A gifted Celloist, at one point she thought she might take it up professionally at the same time her early writing was published in school magazines.
At 19 Katherine left for home for England, there she met the modernist writers D H Lawrence and Virginia Woolf with whom she became close friends.
She travelled around Europe before returning to New Zealand in 1906 and to begin writing a series of the short stories that she would later become famous for. They often focus on moments of disruption and frequently open rather abruptly.
In contrast her poetry is often overlooked and indeed it comes from seemingly a rather different part of her literary brain. Her observations and language can at times seem innocent, almost child-like. But there are others which give a very different view, another layer to be ventured into and discovered.

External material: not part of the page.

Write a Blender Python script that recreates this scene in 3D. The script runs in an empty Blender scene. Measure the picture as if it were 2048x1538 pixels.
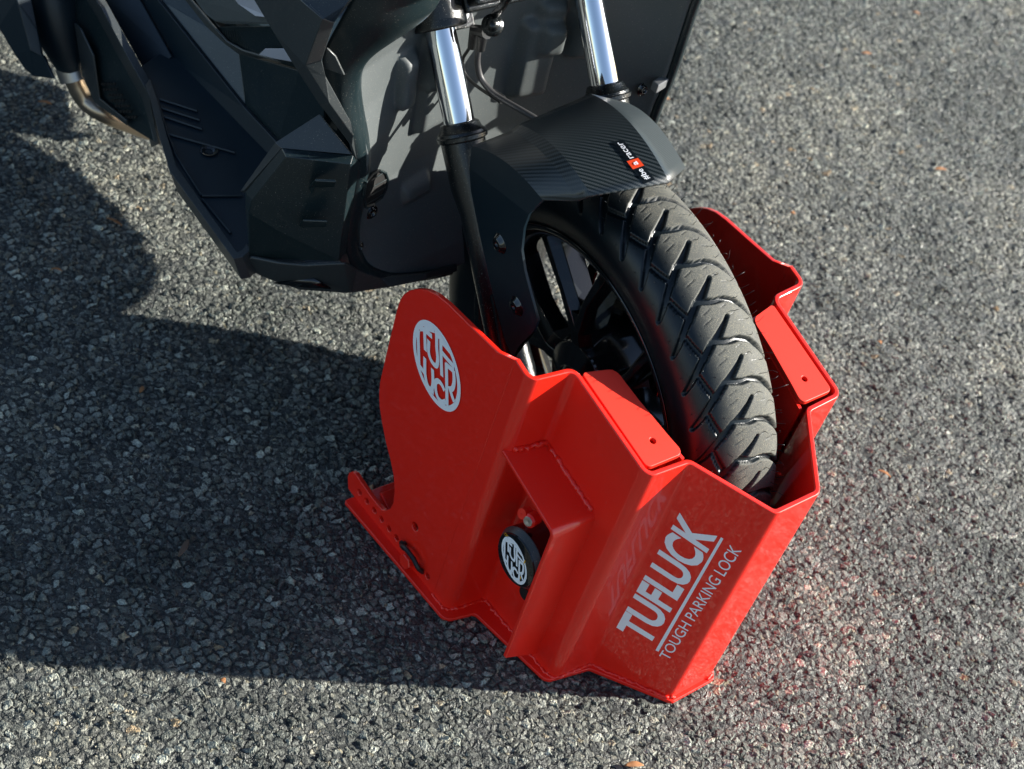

By 1908 she had returned to London and to a rather more bohemian lifestyle. A passionate affair resulted in her becoming pregnant but married off instead to an older man who she left the same evening with the marriage unconsummated. She was then to miscarry and be cut out of her mother’s will, allegedly because of her lesbianism.
In 1911 she started a relationship with John Middleton Murry a magazine editor and, although it was volatile, it enabled her to write some of her best stories.
During the First World War Mansfield contracted extrapulmonary tuberculosis, which rendered any return or visit to New Zealand impossible.
Katherine Mansfield died at the age of only 34 on January 9th 1923 in Fontainebleau, France.